Una posizione questa dell’arcivescovo, non da tutti nella Chiesa condivisa, come pure del messaggio dell’omelia, in cui tanta responsabilità sull’accaduto al potere politico era stata attibuita, specie in taluni settori dell’ambito ecclesiale agrigentino e non.

In ambito ecclesiale a largo raggio, c’era pure  però  chi affermava e si chiedeva,…  scriveva ed interrogava:   La morte è morte,  la disgrazia è disgrazia, la politica è politica……..perché la MESSA non deve essere MESSA?  Perché si deve trovare sempre un prete di turno, pronto e disposto, ad approfittare di una disgrazia, di una o due morti per fare un comizio, lanciare una o più maledizioni contro ignoti o gente conosciuta, servendosi della MESSA che è pure la MEMORIA di UNO che muore ammazzato sulla CROCE senza maledire nessuno?….”.  E ancora: “Perché, se si ha qualcosa da dire (e sarebbero tante le cose da dire e da gridare!)…non si sceglie un bar o la piazza, come faceva un certo Giovanni Battista,  per redarguire la mala vita di tutti, compresi i potenti di ogni tempo? Perché non lasciare la MESSA x fini + vicini alle intenzioni e al cuore di COLUI che l’ha istituita? perché vedi FAVARA g.26 Gennaio 2010, il pastore si nasconde tra le pecore e lascia il bastone nelle mani di un altro che se ne serve non per dirigere e indicare la strada, ma x dare ,gratuitamente, bastonate a destra e a manca?!?”.

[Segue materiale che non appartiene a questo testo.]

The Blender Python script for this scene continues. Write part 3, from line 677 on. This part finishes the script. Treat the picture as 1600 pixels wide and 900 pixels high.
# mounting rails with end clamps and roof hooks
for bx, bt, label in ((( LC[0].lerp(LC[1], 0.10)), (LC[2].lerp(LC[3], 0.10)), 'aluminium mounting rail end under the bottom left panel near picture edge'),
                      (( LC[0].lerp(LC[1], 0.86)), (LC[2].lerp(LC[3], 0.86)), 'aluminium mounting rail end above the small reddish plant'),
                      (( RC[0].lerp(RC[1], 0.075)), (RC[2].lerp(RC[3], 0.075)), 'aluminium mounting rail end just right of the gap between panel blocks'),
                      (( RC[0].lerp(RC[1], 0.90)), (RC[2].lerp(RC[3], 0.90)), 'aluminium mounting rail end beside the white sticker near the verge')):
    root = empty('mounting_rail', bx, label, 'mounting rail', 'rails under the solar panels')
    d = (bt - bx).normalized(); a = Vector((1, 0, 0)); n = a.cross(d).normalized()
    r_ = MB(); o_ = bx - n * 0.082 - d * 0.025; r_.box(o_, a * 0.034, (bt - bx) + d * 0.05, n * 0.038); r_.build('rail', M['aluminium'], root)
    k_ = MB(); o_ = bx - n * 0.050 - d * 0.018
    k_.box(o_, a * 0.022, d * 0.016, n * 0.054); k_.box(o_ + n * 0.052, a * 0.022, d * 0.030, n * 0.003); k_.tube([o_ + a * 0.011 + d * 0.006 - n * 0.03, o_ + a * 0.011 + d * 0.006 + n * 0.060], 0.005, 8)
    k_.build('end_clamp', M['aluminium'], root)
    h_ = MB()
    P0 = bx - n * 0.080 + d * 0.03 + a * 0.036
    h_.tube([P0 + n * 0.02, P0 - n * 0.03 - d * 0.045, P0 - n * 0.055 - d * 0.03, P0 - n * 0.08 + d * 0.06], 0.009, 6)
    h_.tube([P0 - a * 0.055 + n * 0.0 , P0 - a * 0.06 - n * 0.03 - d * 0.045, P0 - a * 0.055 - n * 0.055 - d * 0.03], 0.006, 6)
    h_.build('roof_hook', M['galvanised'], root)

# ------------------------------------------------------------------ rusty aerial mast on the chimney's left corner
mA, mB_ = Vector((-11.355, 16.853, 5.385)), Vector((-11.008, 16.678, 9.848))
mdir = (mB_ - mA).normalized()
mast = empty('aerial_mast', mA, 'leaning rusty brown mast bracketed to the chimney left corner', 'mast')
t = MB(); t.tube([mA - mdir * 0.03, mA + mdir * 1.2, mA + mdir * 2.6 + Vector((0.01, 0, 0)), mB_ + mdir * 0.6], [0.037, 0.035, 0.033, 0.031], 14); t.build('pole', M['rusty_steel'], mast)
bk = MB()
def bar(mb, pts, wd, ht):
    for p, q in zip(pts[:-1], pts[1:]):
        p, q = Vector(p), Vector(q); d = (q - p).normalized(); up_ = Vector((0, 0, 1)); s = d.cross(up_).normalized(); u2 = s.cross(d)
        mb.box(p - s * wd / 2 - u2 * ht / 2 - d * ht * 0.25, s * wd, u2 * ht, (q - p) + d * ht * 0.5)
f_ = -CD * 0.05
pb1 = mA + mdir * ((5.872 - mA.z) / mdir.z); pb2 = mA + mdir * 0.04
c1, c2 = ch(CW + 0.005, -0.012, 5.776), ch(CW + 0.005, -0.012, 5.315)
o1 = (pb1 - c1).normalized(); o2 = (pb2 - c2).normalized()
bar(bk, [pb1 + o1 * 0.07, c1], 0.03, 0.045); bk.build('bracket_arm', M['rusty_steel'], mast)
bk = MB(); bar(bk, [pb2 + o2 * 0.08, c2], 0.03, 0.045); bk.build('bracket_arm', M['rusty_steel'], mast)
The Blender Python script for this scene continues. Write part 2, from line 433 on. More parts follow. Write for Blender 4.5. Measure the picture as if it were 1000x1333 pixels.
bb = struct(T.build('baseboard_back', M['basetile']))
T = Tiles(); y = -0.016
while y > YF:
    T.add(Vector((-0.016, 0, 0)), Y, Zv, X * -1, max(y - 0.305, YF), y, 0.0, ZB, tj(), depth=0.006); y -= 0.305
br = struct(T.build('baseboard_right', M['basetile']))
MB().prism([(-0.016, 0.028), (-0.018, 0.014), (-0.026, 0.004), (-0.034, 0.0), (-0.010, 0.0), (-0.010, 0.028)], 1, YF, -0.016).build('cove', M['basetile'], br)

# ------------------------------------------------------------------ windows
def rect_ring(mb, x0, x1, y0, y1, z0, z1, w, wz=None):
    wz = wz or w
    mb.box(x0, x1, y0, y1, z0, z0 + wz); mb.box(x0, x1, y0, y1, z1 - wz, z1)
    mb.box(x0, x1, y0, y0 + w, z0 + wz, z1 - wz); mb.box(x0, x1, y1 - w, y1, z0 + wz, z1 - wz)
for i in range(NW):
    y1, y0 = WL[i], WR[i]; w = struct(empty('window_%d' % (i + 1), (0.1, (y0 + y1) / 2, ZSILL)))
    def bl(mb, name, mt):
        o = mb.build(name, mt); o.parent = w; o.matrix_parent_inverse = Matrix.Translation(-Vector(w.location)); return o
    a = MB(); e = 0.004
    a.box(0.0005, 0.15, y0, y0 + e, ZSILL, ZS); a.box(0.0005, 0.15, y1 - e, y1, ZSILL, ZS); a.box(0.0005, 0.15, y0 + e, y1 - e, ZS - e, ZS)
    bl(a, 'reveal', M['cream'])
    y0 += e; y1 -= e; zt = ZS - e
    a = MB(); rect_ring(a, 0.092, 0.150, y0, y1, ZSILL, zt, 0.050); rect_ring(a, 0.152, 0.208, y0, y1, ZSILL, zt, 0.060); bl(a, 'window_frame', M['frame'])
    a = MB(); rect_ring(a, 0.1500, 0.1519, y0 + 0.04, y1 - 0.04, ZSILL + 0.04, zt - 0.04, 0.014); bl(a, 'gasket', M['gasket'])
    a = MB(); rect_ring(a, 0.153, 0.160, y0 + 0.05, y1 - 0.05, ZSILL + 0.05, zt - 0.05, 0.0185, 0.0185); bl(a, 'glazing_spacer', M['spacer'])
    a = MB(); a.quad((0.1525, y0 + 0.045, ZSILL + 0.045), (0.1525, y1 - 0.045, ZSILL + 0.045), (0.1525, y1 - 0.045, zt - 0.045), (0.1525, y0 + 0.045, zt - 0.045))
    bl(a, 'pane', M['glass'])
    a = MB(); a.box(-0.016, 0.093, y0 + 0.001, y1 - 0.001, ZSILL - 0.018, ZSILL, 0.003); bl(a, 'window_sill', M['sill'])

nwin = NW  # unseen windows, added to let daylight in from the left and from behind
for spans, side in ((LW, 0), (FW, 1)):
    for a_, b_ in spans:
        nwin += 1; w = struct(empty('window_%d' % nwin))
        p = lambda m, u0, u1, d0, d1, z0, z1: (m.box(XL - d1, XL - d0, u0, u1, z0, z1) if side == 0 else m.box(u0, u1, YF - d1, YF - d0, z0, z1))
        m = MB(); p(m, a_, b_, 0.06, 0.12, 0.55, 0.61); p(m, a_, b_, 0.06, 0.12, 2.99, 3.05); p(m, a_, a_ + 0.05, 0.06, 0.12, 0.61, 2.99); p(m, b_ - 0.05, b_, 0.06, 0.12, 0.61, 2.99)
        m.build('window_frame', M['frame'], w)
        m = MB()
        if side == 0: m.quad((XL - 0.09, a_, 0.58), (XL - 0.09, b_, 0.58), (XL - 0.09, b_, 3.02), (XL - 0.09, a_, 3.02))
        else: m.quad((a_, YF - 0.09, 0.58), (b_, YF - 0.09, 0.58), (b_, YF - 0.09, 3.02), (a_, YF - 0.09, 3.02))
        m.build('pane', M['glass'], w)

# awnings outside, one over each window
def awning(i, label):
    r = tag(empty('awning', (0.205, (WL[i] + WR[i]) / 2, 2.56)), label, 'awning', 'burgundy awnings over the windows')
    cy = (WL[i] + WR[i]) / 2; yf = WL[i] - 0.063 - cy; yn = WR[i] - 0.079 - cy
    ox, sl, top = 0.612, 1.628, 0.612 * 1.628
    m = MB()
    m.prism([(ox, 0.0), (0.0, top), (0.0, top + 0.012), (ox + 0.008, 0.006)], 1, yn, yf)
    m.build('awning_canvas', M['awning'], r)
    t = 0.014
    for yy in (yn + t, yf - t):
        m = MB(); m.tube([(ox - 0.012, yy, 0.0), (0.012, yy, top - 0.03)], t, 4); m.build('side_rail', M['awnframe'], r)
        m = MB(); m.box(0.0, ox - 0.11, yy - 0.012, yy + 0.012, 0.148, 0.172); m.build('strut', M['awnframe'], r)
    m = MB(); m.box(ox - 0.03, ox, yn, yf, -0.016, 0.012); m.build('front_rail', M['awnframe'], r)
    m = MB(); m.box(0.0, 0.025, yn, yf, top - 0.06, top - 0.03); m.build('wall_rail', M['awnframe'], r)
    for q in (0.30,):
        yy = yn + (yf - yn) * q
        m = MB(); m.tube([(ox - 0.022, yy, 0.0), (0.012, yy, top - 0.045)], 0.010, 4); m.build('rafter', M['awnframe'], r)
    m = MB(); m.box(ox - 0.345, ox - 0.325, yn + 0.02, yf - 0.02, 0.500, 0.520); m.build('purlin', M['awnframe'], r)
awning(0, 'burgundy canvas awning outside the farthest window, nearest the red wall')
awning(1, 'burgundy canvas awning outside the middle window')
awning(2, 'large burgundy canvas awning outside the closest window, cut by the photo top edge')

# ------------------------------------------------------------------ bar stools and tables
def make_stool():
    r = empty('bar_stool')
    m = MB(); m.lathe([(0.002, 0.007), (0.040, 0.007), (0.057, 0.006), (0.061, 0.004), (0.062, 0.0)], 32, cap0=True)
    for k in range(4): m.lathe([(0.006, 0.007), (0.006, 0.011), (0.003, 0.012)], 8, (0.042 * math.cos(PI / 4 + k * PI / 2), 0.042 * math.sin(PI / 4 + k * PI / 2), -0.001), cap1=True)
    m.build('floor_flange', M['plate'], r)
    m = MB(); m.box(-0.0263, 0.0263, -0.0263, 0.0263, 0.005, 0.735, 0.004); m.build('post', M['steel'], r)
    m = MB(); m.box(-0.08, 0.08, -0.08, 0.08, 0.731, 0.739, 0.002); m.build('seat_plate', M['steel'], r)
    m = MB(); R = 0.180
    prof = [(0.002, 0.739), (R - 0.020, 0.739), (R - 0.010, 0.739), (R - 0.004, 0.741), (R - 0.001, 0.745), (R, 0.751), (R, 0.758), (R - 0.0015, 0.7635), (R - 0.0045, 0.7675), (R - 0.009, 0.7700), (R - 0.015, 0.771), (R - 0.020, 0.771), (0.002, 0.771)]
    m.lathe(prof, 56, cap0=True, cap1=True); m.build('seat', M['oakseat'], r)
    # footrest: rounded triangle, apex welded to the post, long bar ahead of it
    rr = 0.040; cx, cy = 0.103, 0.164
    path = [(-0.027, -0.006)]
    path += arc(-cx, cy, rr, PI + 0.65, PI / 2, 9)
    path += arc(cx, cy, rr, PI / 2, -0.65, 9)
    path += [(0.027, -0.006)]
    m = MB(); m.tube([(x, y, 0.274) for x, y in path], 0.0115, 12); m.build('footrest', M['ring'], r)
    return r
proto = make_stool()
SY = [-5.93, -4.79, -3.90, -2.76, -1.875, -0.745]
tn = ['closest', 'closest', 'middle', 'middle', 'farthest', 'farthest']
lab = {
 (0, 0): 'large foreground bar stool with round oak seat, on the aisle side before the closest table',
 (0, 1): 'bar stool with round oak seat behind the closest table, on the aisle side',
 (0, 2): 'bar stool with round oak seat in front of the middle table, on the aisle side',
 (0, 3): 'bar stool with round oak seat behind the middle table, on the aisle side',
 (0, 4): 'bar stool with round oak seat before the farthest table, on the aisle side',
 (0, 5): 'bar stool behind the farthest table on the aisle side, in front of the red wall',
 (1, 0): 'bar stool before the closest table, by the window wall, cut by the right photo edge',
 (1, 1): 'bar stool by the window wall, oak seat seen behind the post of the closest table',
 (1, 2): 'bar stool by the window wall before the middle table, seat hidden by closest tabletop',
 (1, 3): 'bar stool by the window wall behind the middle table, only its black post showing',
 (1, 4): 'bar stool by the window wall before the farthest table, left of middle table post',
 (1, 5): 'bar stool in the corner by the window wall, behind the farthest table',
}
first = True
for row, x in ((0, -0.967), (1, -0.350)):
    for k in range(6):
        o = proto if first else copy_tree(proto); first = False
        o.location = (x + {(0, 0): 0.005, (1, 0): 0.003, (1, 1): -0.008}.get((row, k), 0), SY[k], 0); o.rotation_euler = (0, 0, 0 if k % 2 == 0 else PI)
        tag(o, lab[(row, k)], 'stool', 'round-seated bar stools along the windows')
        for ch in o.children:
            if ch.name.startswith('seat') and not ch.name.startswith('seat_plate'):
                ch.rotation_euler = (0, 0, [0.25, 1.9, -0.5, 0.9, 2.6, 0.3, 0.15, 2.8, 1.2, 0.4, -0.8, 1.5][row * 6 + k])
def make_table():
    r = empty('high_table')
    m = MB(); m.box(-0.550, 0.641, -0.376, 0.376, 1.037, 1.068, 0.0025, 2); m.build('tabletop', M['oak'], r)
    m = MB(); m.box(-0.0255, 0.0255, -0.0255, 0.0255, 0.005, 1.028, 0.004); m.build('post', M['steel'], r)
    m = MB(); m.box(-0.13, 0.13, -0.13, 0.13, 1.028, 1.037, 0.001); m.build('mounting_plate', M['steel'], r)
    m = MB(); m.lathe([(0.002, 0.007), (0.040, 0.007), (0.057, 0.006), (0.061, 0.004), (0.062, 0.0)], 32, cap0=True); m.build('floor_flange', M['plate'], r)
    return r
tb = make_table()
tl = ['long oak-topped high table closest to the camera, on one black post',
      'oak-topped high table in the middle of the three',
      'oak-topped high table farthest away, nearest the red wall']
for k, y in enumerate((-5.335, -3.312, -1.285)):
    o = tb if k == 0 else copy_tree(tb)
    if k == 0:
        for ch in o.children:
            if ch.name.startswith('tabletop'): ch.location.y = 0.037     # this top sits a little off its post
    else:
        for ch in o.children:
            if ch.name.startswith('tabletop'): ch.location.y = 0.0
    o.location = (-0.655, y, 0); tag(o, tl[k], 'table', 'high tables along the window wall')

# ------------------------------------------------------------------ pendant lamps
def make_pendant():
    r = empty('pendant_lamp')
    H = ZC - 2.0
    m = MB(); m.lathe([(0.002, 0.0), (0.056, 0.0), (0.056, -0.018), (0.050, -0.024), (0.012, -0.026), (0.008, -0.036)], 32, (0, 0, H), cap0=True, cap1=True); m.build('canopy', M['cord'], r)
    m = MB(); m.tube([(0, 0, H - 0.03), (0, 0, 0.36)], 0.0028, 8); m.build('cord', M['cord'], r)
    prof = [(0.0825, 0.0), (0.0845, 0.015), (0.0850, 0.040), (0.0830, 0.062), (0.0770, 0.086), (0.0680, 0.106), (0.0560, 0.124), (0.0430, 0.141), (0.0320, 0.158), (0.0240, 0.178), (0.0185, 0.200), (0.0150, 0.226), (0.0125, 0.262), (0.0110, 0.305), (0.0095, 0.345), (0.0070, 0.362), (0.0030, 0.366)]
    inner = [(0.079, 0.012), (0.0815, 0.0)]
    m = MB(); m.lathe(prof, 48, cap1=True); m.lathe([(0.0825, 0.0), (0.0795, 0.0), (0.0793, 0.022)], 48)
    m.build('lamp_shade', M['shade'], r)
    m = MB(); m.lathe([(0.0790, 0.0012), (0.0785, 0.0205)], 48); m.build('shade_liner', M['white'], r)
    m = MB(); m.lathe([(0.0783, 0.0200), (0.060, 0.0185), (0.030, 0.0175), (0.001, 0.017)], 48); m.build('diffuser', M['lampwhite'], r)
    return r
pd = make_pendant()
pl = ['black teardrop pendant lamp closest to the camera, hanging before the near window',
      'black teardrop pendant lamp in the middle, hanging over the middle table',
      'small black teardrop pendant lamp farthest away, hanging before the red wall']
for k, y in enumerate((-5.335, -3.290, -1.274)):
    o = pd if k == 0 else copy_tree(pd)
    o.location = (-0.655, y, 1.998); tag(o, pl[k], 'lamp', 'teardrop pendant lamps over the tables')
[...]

  Anche su queste posizioni culturali e pastorali,  in un libero dibattitto che è sempre preferibile,  c’è sicuramente materia su cui riflettere.

E la Chiesa,  sempre ma soprattutto in questo tempo di Papa Francesco,  non solo non teme, ma anzi affronta positivamente ogni  problematica.

Sempre con serietà e serenità, affronta tutte le discussioni anche le più scabrose, perché  tutte possono farci di più  crescere e magari meglio maturare.